— Exercise task —
Retype all material exactly. Pictures stay out of the copy.
▬▬▬▬▬▬
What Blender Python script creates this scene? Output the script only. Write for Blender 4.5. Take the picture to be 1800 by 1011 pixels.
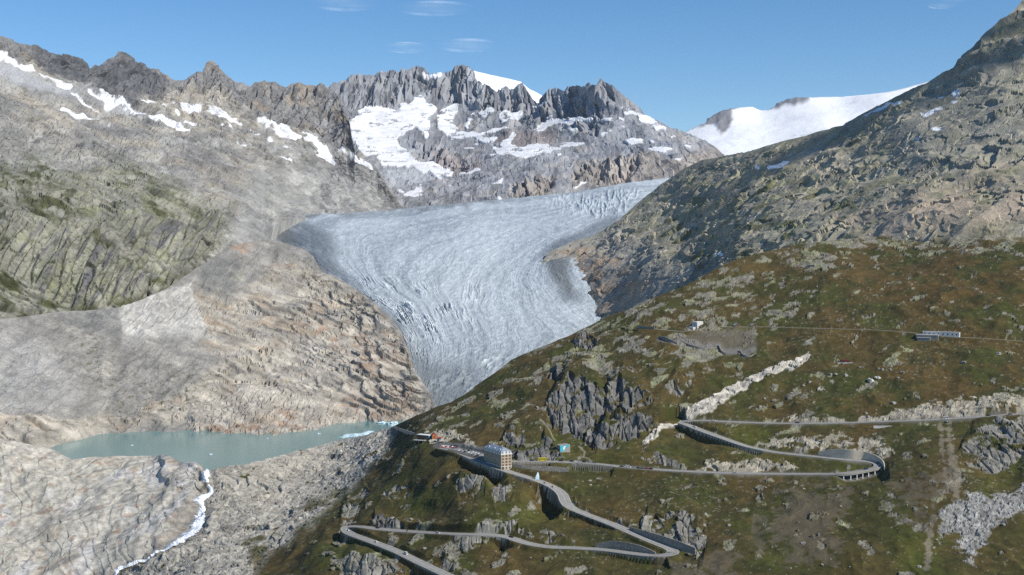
import bpy, bmesh, math, random
import numpy as np
from mathutils import Vector

R = math.radians
random.seed(7)
scene = bpy.context.scene
for o in list(bpy.data.objects):
    bpy.data.objects.remove(o, do_unlink=True)
COL = scene.collection

# ------------------------------------------------------------------ camera
CAM_Z = 477.0                       # metres above the zero of the scene (2000 m above the sea)
F = 2250.0                          # focal length in the survey's pixels, 1800 x 1011
PITCH = R(1.97)
cam = bpy.data.cameras.new("camera")
cam.sensor_fit = 'HORIZONTAL'
cam.angle_x = 2 * math.atan(900.0 / F)
cam.clip_start = 1.0
cam.clip_end = 80000.0
camo = bpy.data.objects.new("camera", cam)
camo.location = (0, 0, CAM_Z)
camo.rotation_euler = (R(90) - PITCH, 0, 0)
COL.objects.link(camo)
scene.camera = camo

# ------------------------------------------------------------------ sky and sun
SUN_EL = R(39)
SUN_AZ = R(61)                      # measured from straight behind the camera towards the right
sun_dir = Vector((math.sin(SUN_AZ) * math.cos(SUN_EL), -math.cos(SUN_AZ) * math.cos(SUN_EL), math.sin(SUN_EL)))
world = bpy.data.worlds.new("World")
scene.world = world
world.use_nodes = True
nt = world.node_tree
bg = nt.nodes["Background"]
sky = nt.nodes.new("ShaderNodeTexSky")
sky.sky_type = 'NISHITA'
sky.sun_disc = False
sky.sun_elevation = SUN_EL
sky.sun_rotation = math.atan2(sun_dir.x, sun_dir.y)
sky.altitude = 2400
sky.air_density = 1.0
sky.dust_density = 0.0
sky.ozone_density = 1.5
hs_ = nt.nodes.new("ShaderNodeHueSaturation")
hs_.inputs["Saturation"].default_value = 1.3
nt.links.new(sky.outputs[0], hs_.inputs["Color"])
nt.links.new(hs_.outputs[0], bg.inputs[0])
bg.inputs[1].default_value = 0.125
sl = bpy.data.lights.new("sun", 'SUN')
sl.energy = 5.0
sl.angle = R(0.53)
sl.color = (1.0, 0.945, 0.86)
so = bpy.data.objects.new("sun", sl)
so.rotation_euler = sun_dir.to_track_quat('Z', 'Y').to_euler()
so.location = (3000, -1000, 3000)
COL.objects.link(so)

scene.view_settings.view_transform = 'Standard'
scene.view_settings.look = 'None'
scene.view_settings.exposure = 0.05
scene.view_settings.gamma = 1.0
scene.view_settings.use_curve_mapping = False
scene.cycles.use_denoising = False
scene.cycles.max_bounces = 5
scene.cycles.diffuse_bounces = 1
scene.cycles.volume_bounces = 0
scene.cycles.use_adaptive_sampling = False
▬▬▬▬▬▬
— Finished answer —
What Blender Python script creates this scene? Output the script only. Write for Blender 4.5. Take the picture to be 1800 by 1011 pixels.
import bpy, bmesh, math, random
import numpy as np
from mathutils import Vector

R = math.radians
random.seed(7)
scene = bpy.context.scene
for o in list(bpy.data.objects):
    bpy.data.objects.remove(o, do_unlink=True)
COL = scene.collection

# ------------------------------------------------------------------ camera
CAM_Z = 477.0                       # metres above the zero of the scene (2000 m above the sea)
F = 2250.0                          # focal length in the survey's pixels, 1800 x 1011
PITCH = R(1.97)
cam = bpy.data.cameras.new("camera")
cam.sensor_fit = 'HORIZONTAL'
cam.angle_x = 2 * math.atan(900.0 / F)
cam.clip_start = 1.0
cam.clip_end = 80000.0
camo = bpy.data.objects.new("camera", cam)
camo.location = (0, 0, CAM_Z)
camo.rotation_euler = (R(90) - PITCH, 0, 0)
COL.objects.link(camo)
scene.camera = camo

# ------------------------------------------------------------------ sky and sun
SUN_EL = R(39)
SUN_AZ = R(61)                      # measured from straight behind the camera towards the right
sun_dir = Vector((math.sin(SUN_AZ) * math.cos(SUN_EL), -math.cos(SUN_AZ) * math.cos(SUN_EL), math.sin(SUN_EL)))
world = bpy.data.worlds.new("World")
scene.world = world
world.use_nodes = True
nt = world.node_tree
bg = nt.nodes["Background"]
sky = nt.nodes.new("ShaderNodeTexSky")
sky.sky_type = 'NISHITA'
sky.sun_disc = False
sky.sun_elevation = SUN_EL
sky.sun_rotation = math.atan2(sun_dir.x, sun_dir.y)
sky.altitude = 2400
sky.air_density = 1.0
sky.dust_density = 0.0
sky.ozone_density = 1.5
hs_ = nt.nodes.new("ShaderNodeHueSaturation")
hs_.inputs["Saturation"].default_value = 1.3
nt.links.new(sky.outputs[0], hs_.inputs["Color"])
nt.links.new(hs_.outputs[0], bg.inputs[0])
bg.inputs[1].default_value = 0.125
sl = bpy.data.lights.new("sun", 'SUN')
sl.energy = 5.0
sl.angle = R(0.53)
sl.color = (1.0, 0.945, 0.86)
so = bpy.data.objects.new("sun", sl)
so.rotation_euler = sun_dir.to_track_quat('Z', 'Y').to_euler()
so.location = (3000, -1000, 3000)
COL.objects.link(so)

scene.view_settings.view_transform = 'Standard'
scene.view_settings.look = 'None'
scene.view_settings.exposure = 0.05
scene.view_settings.gamma = 1.0
scene.view_settings.use_curve_mapping = False
scene.cycles.use_denoising = False
scene.cycles.max_bounces = 5
scene.cycles.diffuse_bounces = 1
scene.cycles.volume_bounces = 0
scene.cycles.use_adaptive_sampling = False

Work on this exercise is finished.